On appeal, his original conviction was vacated and a new trial ordered due to the blatant bias of the presiding judge, John W. Goff, who was openly antagonistic to the defendant. Goff had previously served as counsel to the 1894 Lexow Committee, which had investigated police corruption, and he was elected City Recorder on the reform ticket with Mayor William L. Strong shortly afterwards. Goff became a judge in 1906, but his hatred and contempt for corrupt police officers had not abated. His open hostility to Becker deprived the defendant of a fair trial.
After the case was remanded, a second trial before the Judge Samuel Seabury, a respected jurist, resulted in a second guilty verdict and the reimposition of the death penalty. Becker went to the electric chair protesting his innocence, but his postconviction statements had no legal significance. A grim irony is that after Becker had exhausted his appeals, his former prosecutor, Charles S. Whitman, was the occupant of the Governor's Mansion in Albany. Whitman refused to pardon Becker or commute his sentence to life in prison. Becker became the only convicted police officer charged with official misconduct to be executed in American history. He died in the electric chair at Ossining, New York.
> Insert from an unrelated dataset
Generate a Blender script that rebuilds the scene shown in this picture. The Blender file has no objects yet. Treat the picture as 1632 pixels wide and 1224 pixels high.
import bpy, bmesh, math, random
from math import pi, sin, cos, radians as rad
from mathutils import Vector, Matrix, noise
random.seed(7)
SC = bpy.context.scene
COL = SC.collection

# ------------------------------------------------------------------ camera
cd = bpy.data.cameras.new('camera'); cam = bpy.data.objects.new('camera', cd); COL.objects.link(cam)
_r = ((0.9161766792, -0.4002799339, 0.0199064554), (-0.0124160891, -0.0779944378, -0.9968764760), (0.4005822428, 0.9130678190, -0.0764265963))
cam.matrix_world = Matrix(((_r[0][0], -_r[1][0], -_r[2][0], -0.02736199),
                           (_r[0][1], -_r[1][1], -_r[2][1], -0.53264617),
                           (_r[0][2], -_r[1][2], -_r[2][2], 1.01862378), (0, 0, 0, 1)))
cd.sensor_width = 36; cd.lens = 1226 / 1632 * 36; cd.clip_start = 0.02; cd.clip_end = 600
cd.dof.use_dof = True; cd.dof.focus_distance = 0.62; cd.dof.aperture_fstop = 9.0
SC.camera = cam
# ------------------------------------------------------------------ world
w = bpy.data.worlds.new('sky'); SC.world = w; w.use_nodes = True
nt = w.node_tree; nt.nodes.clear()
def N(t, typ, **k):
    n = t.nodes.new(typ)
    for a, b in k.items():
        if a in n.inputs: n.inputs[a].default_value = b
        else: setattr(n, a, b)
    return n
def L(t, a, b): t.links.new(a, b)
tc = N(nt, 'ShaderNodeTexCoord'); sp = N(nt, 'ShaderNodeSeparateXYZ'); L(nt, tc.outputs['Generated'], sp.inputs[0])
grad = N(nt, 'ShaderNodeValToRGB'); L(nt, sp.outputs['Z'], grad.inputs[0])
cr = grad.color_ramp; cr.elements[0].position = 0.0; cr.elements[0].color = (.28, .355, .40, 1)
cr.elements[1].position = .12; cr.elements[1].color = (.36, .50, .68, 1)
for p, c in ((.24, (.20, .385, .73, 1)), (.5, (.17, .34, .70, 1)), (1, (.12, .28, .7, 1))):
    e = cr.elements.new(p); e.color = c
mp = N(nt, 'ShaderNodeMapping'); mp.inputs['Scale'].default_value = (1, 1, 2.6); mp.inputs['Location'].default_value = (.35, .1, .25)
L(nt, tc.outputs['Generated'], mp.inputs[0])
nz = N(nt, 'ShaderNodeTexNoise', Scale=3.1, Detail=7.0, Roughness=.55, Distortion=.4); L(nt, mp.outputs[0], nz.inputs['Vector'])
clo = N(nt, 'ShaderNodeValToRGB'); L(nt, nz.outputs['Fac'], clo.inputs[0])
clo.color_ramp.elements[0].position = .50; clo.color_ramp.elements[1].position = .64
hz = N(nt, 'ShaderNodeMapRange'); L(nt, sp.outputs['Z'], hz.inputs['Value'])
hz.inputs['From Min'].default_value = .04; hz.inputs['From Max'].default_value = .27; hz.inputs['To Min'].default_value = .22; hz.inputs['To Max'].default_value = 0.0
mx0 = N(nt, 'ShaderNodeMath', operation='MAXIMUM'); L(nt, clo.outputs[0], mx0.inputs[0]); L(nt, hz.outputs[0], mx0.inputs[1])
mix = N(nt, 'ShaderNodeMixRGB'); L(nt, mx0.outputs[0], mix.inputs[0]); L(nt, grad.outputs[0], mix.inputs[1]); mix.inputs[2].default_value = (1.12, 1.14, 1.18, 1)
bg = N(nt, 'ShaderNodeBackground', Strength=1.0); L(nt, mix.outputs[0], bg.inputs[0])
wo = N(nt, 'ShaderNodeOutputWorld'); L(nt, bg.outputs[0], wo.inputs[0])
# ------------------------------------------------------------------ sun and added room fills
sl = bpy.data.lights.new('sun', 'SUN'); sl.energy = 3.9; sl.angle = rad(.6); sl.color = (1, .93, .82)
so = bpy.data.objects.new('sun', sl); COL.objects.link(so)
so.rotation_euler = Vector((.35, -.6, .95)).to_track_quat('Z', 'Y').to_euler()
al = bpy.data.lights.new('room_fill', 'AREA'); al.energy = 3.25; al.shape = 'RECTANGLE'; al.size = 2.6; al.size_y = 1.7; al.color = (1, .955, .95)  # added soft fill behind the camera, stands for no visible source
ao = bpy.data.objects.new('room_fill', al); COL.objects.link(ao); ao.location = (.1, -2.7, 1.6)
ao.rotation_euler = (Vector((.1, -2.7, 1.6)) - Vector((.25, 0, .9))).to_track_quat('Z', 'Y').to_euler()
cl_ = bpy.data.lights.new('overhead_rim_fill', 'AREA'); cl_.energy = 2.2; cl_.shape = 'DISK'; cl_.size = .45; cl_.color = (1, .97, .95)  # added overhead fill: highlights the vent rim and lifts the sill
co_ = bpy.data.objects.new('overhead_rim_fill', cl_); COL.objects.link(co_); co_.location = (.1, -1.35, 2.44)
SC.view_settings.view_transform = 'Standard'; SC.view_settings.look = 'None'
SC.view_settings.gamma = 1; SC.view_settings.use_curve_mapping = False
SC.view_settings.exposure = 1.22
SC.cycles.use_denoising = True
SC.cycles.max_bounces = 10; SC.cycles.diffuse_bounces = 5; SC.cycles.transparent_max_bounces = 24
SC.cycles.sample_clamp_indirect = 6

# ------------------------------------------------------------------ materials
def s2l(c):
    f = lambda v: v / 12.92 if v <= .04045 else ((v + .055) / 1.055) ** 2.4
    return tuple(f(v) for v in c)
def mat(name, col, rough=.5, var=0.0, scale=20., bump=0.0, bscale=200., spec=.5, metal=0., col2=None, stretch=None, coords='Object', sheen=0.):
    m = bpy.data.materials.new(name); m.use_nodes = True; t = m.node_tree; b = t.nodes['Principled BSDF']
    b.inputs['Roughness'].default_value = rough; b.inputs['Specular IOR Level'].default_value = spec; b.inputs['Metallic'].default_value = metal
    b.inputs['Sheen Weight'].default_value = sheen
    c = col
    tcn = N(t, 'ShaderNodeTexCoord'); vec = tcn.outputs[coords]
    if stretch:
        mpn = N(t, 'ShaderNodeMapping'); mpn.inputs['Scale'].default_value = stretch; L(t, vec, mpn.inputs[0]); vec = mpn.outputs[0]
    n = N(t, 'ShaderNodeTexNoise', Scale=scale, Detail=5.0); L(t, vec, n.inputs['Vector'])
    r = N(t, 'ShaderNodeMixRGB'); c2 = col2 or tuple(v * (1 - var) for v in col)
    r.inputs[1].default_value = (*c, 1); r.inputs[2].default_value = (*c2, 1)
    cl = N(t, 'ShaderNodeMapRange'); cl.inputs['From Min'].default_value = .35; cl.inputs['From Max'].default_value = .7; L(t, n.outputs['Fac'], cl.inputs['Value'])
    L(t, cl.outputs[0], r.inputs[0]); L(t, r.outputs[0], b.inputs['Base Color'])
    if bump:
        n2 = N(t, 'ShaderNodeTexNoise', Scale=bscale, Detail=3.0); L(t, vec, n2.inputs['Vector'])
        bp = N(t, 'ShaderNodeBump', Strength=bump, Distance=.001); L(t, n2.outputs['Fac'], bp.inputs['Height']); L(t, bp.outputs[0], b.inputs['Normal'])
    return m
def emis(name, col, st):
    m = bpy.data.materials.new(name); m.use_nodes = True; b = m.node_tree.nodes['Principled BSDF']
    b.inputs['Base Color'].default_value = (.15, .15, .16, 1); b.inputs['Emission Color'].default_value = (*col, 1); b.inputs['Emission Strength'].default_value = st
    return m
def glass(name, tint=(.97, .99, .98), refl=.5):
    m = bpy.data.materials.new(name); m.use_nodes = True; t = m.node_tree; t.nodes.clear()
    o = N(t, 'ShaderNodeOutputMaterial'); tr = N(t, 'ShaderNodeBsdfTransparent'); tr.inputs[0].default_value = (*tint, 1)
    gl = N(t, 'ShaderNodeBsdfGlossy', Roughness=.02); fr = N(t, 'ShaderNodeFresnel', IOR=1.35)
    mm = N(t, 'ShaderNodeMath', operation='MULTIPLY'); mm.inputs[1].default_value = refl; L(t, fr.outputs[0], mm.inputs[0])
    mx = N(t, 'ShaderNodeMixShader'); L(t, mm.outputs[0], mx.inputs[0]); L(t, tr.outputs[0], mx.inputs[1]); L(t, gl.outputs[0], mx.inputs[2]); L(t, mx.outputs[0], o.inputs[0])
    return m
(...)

The most puzzling question not answered by the book relates to a point criminal procedure: Did Becker's defense counsel fail to attempt to secure a change of venue? In light of the sensational pretrial publicity, it seems certain that many potential jurors may have been exposed to prejudicial newspaper reports of Becker's personal corruption and his complicity in planning the murder of Rosenthal. It would have made sense for the defense to request that the trial be moved to another county. If such a motion was made and denied, the text does not address this critical issue.
|
Social History with All the Details ( amichael@columbus.rr.com )
In fairness, I bought this book for my wife, rather than for myself. This is not a book I would normally pick to read, and about halfway through, when I gave up, that "normal" self-judgment was vindicated. Dash provides the promised detailed account of life in the red-light district in turn-of-the-century New York City, and his account is tightly detailed. Within the decades of the 1890's and the 1900's, shifts in local power changed the political and social scenes considerably. New York City in 1994 and New York City in 1997 were very different places (for example), and shifts were no less profound 100 years earlier. To his credit, rather than superficially lumping the period together, Dash details each shift and the characters and consequences of it.
For me, though, that was the rub. I just wasn't that interested. The story that is promised to carry us through the detail, that of the only police officer sentenced to death, develops far too slowly and blandly to do that job. Indeed, the main character in the story, Charlie Becker, remains a cipher. Ironically, Dash does not succeed in getting us as close to the individual at the heart of the story as he does many peripheral characters.
In short, while the book succeeds moderately well on its own terms, those terms are not mine.